SET PROBLEM: Reproduce the entire listing word for word.
* Start RECORDED DATA *
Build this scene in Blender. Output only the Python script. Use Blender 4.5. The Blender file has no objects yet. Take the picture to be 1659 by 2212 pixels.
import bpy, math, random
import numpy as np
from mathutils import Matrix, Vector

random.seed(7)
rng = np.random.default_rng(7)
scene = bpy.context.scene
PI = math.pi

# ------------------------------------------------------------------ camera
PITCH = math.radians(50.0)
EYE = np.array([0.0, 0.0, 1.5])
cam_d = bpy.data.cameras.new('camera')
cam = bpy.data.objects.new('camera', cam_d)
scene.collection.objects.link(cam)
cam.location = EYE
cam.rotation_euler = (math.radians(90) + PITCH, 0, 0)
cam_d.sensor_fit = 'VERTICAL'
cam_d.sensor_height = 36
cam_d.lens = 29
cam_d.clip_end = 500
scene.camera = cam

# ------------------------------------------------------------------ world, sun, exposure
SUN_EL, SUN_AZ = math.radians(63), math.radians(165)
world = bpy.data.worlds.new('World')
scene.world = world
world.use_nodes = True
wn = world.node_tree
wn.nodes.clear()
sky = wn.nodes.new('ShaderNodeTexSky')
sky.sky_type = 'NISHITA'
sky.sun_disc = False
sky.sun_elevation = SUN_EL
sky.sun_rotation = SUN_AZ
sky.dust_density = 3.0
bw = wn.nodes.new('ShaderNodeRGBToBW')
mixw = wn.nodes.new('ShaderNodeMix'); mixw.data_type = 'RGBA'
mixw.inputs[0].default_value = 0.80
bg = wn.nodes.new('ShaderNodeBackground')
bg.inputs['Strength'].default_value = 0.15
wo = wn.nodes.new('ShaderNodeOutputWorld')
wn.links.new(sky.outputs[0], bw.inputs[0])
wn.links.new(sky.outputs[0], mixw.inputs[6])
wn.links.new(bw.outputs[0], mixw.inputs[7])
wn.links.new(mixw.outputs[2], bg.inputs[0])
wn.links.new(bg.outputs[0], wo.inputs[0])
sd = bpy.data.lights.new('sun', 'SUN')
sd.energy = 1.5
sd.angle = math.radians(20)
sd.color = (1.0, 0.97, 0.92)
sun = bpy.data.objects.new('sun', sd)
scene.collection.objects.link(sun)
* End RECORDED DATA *
CORRECT RESPONSE:
Build this scene in Blender. Output only the Python script. Use Blender 4.5. The Blender file has no objects yet. Take the picture to be 1659 by 2212 pixels.
import bpy, math, random
import numpy as np
from mathutils import Matrix, Vector

random.seed(7)
rng = np.random.default_rng(7)
scene = bpy.context.scene
PI = math.pi

# ------------------------------------------------------------------ camera
PITCH = math.radians(50.0)
EYE = np.array([0.0, 0.0, 1.5])
cam_d = bpy.data.cameras.new('camera')
cam = bpy.data.objects.new('camera', cam_d)
scene.collection.objects.link(cam)
cam.location = EYE
cam.rotation_euler = (math.radians(90) + PITCH, 0, 0)
cam_d.sensor_fit = 'VERTICAL'
cam_d.sensor_height = 36
cam_d.lens = 29
cam_d.clip_end = 500
scene.camera = cam

# ------------------------------------------------------------------ world, sun, exposure
SUN_EL, SUN_AZ = math.radians(63), math.radians(165)
world = bpy.data.worlds.new('World')
scene.world = world
world.use_nodes = True
wn = world.node_tree
wn.nodes.clear()
sky = wn.nodes.new('ShaderNodeTexSky')
sky.sky_type = 'NISHITA'
sky.sun_disc = False
sky.sun_elevation = SUN_EL
sky.sun_rotation = SUN_AZ
sky.dust_density = 3.0
bw = wn.nodes.new('ShaderNodeRGBToBW')
mixw = wn.nodes.new('ShaderNodeMix'); mixw.data_type = 'RGBA'
mixw.inputs[0].default_value = 0.80
bg = wn.nodes.new('ShaderNodeBackground')
bg.inputs['Strength'].default_value = 0.15
wo = wn.nodes.new('ShaderNodeOutputWorld')
wn.links.new(sky.outputs[0], bw.inputs[0])
wn.links.new(sky.outputs[0], mixw.inputs[6])
wn.links.new(bw.outputs[0], mixw.inputs[7])
wn.links.new(mixw.outputs[2], bg.inputs[0])
wn.links.new(bg.outputs[0], wo.inputs[0])
sd = bpy.data.lights.new('sun', 'SUN')
sd.energy = 1.5
sd.angle = math.radians(20)
sd.color = (1.0, 0.97, 0.92)
sun = bpy.data.objects.new('sun', sd)
scene.collection.objects.link(sun)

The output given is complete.